Meski didasari data diatas, tentu wilayah lokalisasi Dolly tidak bisa ditutup begitu saja. Penutupan secara sepihak hanya akan menimbulkan masalah baru. Pemerintah juga perlu berkaca pada penutupan lokalisasi Saritem di Jawa Barat. Meski telah resmi ditutup, ternyata praktik prostitusi di Saritem masih banyak berjalan dengan illegal. Selain itu, penutupan juga akan berdampak besar pada aspek sosial dan ekonomi. Bayangkan saja jika lokalisasi benar-benar ditutup, tidak hanya PSK yang akan kehilangan pekerjaan, tapi juga tukang parkir, penjaja kondom, pedagang rokok, tukang becak, penjual pulsa, dan lain sebagainya. Mereka yang kehilangan pekerjaan kebanyakan berasal dari golongan miskin, dampaknya tentu saja bisa terjerumus kepada kriminalitas. Selain itu, PSK tadi bisa saja menjajakan jasanya di berbagai tempat sehingga menambah masalah baru. Patut dicatatat juga, jika lokalisasi ditutup, pemasukan pemerintah yang berasal dari retribusi akan hilang. Berdasarkan tulisan di situs Zicoe.com, untuk membuka wisma baru saja pengelola wisma harus membayar setidaknya dua juta rupiah untuk izin ke RT/RW setempat. Itu tidak termasuk tarikan setiap tahun, atau juga tarikan dari pihak keamanan. Belum lagi putaran ekonomi yang mencapai milyaran rupiah akan hilang seiring dengan ditutupnya lokalisasi ini. Penyebaran HIV/AIDS juga akan semakin merajalela jika sampai lokalisasi ditiadakan. Hal ini disebabkan pemerintah akan kesulitan mengontrol kegiatan prostitusi yang bisa saja dilakukan secara illegal.

Ketika tersiar kabar Lokalisasi Dolly akan ditutup, terdapat penolakan dari berbagai pihak.
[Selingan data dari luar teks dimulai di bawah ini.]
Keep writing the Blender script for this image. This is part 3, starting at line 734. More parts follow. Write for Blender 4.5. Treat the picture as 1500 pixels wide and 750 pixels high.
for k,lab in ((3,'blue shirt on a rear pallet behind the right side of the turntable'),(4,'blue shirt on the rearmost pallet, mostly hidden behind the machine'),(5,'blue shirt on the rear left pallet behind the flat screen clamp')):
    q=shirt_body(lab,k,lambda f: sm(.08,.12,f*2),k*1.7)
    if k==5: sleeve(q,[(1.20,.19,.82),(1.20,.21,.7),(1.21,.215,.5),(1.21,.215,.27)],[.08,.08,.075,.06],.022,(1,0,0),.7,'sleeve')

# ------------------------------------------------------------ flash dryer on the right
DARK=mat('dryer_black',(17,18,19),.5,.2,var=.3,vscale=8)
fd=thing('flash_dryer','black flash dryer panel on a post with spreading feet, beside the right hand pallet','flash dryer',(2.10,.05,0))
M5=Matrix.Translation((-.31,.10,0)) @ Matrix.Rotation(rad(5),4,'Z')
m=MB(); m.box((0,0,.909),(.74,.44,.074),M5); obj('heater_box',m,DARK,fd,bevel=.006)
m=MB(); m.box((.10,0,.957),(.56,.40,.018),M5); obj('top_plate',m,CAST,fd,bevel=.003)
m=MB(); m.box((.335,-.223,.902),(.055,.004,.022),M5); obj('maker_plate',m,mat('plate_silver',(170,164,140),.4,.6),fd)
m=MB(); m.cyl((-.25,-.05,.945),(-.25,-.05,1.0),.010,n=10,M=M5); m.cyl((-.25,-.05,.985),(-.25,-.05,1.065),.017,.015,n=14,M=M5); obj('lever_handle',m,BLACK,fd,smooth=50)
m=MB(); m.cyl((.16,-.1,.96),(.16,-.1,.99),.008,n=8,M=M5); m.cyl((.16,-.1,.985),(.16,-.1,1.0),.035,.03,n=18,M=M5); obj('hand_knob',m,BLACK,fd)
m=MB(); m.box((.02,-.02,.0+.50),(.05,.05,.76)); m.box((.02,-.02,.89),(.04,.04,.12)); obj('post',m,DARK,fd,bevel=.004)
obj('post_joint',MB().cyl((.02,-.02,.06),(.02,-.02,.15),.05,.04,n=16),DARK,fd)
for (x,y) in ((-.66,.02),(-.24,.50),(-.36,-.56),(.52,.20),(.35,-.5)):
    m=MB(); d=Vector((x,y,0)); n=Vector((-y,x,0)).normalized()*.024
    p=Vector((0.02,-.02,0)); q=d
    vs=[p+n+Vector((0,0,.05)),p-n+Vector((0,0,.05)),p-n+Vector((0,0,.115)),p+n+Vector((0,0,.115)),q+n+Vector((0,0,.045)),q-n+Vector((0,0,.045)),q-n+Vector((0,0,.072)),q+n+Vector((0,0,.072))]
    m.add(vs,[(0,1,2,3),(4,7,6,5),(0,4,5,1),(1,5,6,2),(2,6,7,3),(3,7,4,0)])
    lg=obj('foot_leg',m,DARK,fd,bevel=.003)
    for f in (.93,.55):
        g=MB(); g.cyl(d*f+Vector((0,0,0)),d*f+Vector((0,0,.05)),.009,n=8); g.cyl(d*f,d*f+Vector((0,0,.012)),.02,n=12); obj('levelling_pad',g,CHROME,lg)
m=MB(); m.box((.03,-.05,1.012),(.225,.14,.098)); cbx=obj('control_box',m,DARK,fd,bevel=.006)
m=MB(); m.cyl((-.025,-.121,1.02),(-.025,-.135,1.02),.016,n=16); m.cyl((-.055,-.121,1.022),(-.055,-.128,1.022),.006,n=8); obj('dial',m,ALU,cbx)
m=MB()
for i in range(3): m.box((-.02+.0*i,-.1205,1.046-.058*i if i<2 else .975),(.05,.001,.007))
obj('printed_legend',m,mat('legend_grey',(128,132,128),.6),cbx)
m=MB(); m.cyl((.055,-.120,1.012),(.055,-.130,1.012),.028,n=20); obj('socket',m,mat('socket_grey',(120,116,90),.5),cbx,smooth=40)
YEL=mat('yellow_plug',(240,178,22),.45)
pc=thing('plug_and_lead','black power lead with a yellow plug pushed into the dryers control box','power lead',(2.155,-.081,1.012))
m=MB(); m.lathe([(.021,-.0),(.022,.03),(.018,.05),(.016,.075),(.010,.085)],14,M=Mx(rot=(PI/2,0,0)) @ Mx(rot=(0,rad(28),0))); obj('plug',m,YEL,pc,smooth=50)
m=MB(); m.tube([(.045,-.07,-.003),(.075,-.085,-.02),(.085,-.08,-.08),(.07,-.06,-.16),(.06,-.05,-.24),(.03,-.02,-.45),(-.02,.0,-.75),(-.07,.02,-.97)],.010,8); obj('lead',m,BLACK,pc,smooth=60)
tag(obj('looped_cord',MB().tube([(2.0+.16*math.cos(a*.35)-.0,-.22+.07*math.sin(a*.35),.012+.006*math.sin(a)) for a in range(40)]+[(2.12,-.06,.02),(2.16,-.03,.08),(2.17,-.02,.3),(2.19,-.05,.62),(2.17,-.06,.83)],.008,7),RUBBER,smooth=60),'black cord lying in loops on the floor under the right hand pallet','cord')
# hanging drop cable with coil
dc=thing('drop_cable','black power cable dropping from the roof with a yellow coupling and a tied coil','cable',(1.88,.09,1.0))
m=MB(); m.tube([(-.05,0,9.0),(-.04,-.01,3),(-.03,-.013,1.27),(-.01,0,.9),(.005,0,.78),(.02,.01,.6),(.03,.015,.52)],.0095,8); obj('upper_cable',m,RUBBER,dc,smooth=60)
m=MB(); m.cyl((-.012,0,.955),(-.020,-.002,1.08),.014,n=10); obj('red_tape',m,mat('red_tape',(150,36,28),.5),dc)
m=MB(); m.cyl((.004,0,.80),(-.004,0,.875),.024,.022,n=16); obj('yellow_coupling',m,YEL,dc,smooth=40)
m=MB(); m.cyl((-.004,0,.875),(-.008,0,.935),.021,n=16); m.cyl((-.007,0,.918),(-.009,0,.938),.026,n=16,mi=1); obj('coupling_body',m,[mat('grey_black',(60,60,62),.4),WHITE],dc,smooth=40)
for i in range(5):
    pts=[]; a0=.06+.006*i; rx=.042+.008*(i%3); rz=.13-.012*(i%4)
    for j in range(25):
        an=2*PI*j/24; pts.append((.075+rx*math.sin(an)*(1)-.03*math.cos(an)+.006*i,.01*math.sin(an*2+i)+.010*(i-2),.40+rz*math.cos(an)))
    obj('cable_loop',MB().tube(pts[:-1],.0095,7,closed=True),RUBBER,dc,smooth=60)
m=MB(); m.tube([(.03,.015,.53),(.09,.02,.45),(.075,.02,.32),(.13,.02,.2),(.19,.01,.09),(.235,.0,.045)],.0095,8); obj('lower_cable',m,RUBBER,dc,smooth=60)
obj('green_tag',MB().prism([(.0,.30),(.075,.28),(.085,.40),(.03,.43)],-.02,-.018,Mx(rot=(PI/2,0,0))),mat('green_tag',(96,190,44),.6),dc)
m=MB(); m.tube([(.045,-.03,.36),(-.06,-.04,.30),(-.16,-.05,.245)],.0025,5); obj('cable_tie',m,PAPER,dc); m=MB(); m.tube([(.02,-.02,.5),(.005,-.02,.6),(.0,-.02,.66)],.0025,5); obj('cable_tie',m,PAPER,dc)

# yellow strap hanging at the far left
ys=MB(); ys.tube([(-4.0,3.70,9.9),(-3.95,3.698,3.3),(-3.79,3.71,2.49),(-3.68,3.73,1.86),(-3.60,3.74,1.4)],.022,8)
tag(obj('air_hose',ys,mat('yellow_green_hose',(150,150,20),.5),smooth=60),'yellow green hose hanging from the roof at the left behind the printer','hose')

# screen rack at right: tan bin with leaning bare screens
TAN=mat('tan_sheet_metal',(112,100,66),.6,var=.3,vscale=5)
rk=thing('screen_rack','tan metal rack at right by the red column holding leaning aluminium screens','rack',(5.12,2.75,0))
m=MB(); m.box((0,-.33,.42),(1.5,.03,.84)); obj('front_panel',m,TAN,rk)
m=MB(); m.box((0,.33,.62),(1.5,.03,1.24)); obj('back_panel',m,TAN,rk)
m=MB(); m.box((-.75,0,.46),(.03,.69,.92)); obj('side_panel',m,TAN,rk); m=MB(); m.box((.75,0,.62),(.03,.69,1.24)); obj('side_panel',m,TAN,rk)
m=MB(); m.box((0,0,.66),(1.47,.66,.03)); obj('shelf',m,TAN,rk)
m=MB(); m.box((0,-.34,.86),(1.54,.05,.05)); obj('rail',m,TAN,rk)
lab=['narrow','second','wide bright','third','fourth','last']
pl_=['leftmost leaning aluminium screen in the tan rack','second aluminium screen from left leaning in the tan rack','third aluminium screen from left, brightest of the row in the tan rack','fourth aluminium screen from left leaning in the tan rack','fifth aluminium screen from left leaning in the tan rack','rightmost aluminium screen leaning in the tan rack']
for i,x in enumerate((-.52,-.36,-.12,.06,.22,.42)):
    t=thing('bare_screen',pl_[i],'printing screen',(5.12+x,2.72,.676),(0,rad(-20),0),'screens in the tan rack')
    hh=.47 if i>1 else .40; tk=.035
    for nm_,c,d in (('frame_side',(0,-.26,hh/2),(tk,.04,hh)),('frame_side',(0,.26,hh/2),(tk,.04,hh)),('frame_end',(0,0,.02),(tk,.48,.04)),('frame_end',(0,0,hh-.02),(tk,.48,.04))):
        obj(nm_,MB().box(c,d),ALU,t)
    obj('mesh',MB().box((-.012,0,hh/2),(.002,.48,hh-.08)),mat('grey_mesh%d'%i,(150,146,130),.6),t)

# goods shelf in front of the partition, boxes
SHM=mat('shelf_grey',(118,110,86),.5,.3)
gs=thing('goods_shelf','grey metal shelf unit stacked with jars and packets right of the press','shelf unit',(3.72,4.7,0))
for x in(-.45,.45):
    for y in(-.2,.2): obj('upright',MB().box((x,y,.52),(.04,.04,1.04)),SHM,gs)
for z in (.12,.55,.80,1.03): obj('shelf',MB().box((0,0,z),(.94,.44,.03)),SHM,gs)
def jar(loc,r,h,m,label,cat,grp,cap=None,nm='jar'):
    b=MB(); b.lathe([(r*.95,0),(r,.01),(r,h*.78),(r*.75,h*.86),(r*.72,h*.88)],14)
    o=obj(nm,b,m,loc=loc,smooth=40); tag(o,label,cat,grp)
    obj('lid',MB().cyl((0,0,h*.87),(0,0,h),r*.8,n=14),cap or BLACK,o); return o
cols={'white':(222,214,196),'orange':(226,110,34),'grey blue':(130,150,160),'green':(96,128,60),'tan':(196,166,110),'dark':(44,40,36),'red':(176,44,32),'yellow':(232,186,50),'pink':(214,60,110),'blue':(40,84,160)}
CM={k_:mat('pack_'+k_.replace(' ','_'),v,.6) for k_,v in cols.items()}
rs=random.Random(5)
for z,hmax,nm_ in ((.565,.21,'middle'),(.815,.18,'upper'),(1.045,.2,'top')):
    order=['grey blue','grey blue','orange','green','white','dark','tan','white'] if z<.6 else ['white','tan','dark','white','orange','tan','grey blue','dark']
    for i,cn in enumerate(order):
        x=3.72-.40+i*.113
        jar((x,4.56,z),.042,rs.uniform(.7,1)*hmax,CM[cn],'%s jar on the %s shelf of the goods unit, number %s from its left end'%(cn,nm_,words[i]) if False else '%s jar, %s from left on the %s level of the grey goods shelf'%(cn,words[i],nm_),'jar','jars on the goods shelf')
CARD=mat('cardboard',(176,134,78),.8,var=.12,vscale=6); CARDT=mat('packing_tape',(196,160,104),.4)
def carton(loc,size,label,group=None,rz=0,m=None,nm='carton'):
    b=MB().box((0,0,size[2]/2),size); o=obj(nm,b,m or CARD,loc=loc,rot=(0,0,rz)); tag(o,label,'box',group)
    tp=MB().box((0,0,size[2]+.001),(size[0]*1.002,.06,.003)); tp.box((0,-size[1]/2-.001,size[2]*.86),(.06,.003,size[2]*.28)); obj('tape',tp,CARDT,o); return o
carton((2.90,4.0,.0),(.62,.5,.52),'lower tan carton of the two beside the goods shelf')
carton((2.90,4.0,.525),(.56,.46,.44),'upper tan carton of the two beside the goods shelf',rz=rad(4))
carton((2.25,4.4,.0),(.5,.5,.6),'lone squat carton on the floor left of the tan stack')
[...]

Tentu dari mereka yang sangat menggantungkan hidupnya dari bisnis prostitusi ini. Okezone. Com (10 November 2010) memberitakan bahwa penolakan langsung ditegaskan oleh Paguyuban Masyrakat Pekerja Lokalisasi (PMPL).SA Saputro selaku Kordinator PMPL sendiri mengatakan bahwa pemeritah tidak pernah turun langsung dan melihat betapa tergantungnya kehidupan masyarakat sekitar akan bisnis ini. Bahkan berdasarkan sumber yang sama, Walikota Surabaya, Tri Rismaharini, yang dalam hal ini mempunyai wewenang penuh menyatakan menolak menutup lokalisasi ini. Bagaimanapun penutupan tanpa ada solusi hanya akan menghilangkan rasa keadilan bagi masyarakat. Apalagi adanya prostitusi juga disebabkan karena kemiskinan, bukan dari niat pelakunya sendiri.




Solusi

Dari berbagai masalah tentang bisnis prostitusi Dolly, setidaknya penulis dapat memberikan berbagai usulan solusi sebagai berikut :

  1. Penutupan secara sepihak tidak bisa dibenarkan. Sebaiknya, pemerintah mencarikan cara-cara untuk memberdayakan masyarakat, baik PSK, pedagang, dan lainnya, yang sudak terlanjur terjun ke bisnis ini. Caranya dengan memberikan pelatihan ketrampilan tertentu sehingga mereka bisa terjun ke dunia lain dengan bekal ketrampilan tersebut. Selama ini memang sudah sering orang mengusulkan hal ini, namun tanggapan konkret dari pemerintah sendiri masih kurang. Pemerintah juga hendaknya menggali potensi lapangan kerja baru bagi pegawai Dolly yang ingin berpindah profesi.
  2. Dilakukannya berbagai aturan yang membatasi gerak tempat prostitusi. Hal ini bisa berkaitan dengan dinaikannya pajak retribusi terhadap pemerintah, pembatasan jam kerja, atau juga pembatasan pemasukan PSK baru. Untuk 2 hal yang terakhir ini, sudah memang sudah mulai dipraktekan oleh pemerintah, namun pada prakteknya, masih saja banyak wisma nakal yang melanggar aturan. Ini diketahui sendiri pada saat penulis melakukan analisis sosial LPM SIAR UM bulan Juni lalu. Aturan pengharusan penggunaan kondom juga harus dipertegas. Hal ini damaksudkan untuk menekan semakin besarnya penghuni yang terjangkit HIV/AIDS. Berdasarkan laporan dari Komisi Penanggulangan Aids yang ditulis di Jurnal Nasional, jumlah penderita HIV/AIDS di lokalisasi Dolly sebanyak 35%.




Kesimpulan

Lokalisasi Dolly yang merupakan Lokalisasi terbesar di Asia ternggara tidak mungkin ditutup begitu saja. Hal ini malah akan menambah masalah baru bagi masyarakat. Oleh karena itu perlu solusi yang tepat untuk menangani masalah lokalisasi Dolly. Harapannya memang suatu saat nanti lokalisasi ini benar-benar ditutup, namun penghuninya juga mendapatkan pekerjaan pengganti yang selayanknya. Masalah ini juga bukan hanya tanggung jawab pemerintah selaku pemilik wewenang, namun juga tanggung jawab kita semua.